Seems to me that one all-important question wasn't asked-answered in this discussion: " What kind of publication are you indexing?" If it's a compiled family history, both men and women need more than name (most will have the same surname, and chances are good that 8 of the Smiths in a Smith genealogy married Mary Joneses. In these cases, Mary (Jones) Smith isn't very helpful without life-span dates or, perhaps given name of husband -- e.g., Mary (Jones) Smith, Mrs. John Jr.

If you're indexing records abstracts and/or transcriptions, it is more helpful (in my opinion) to have a series of separate indexes: A General Index (personal names and things -- like gold watches, cows named Betsy, etc.), Places (rivers, creeks, bridges), Slave Names (including personal surnames as well as "owner" names), and -- Female Names (including surnames but alphabetized by *given* name). Why? Thing indexes are useful if you're tracking descent of a gold watch from will to will, for example--and they make the book useful for other types of historical research. Place indexes are useful because it is often necessary to assemble a neighborhood, (but finding threading through three colums of "River" names when one is looking for John Rivers is tedious)--and the importance of place is emphasized for novices. Female given names are useful for tracking a woman's several marriages (as in Nathan's example of Molcy's index entries) and because it is often necessary to track a !

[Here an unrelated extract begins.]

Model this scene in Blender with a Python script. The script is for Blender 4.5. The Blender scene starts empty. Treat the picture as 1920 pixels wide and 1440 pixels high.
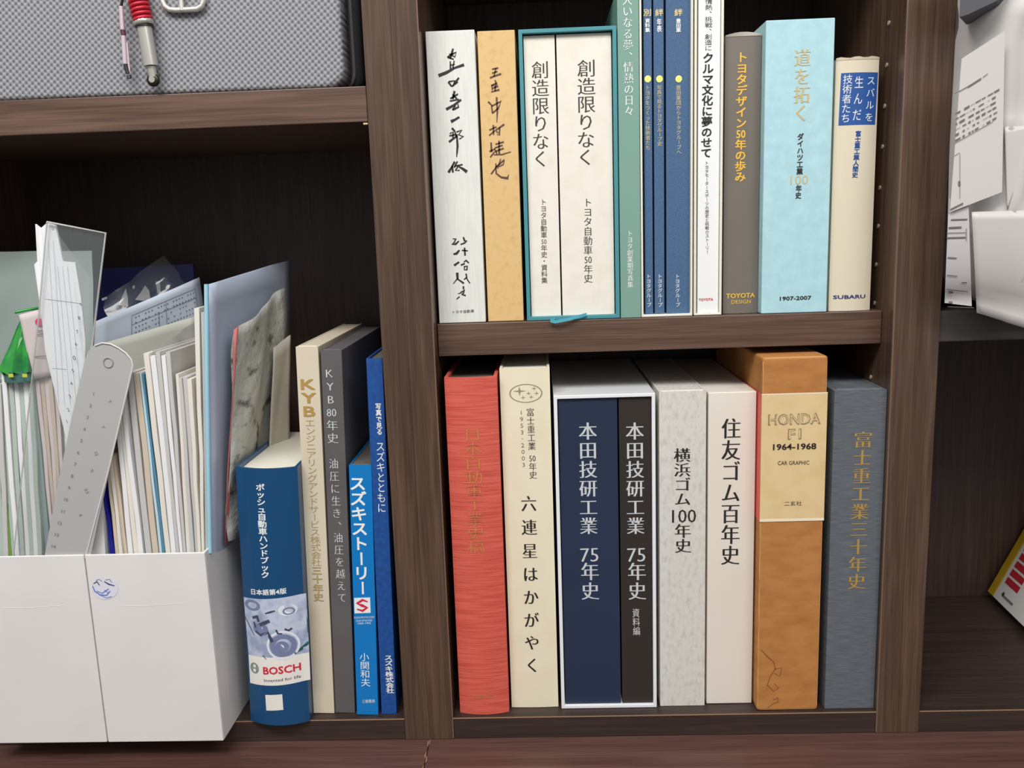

man through his sisters and brothers-in-law. (I once traced every identified "Sarah" and in three counties using indexes to their published records to make sure Robert's unmarried sister [not his wife] was the one who joined him in a land sale -- important to my case because one of the three Roberts had, in fact, married a Sarah. I was *extremely* grateful to the one compiler who had included a female-name index.)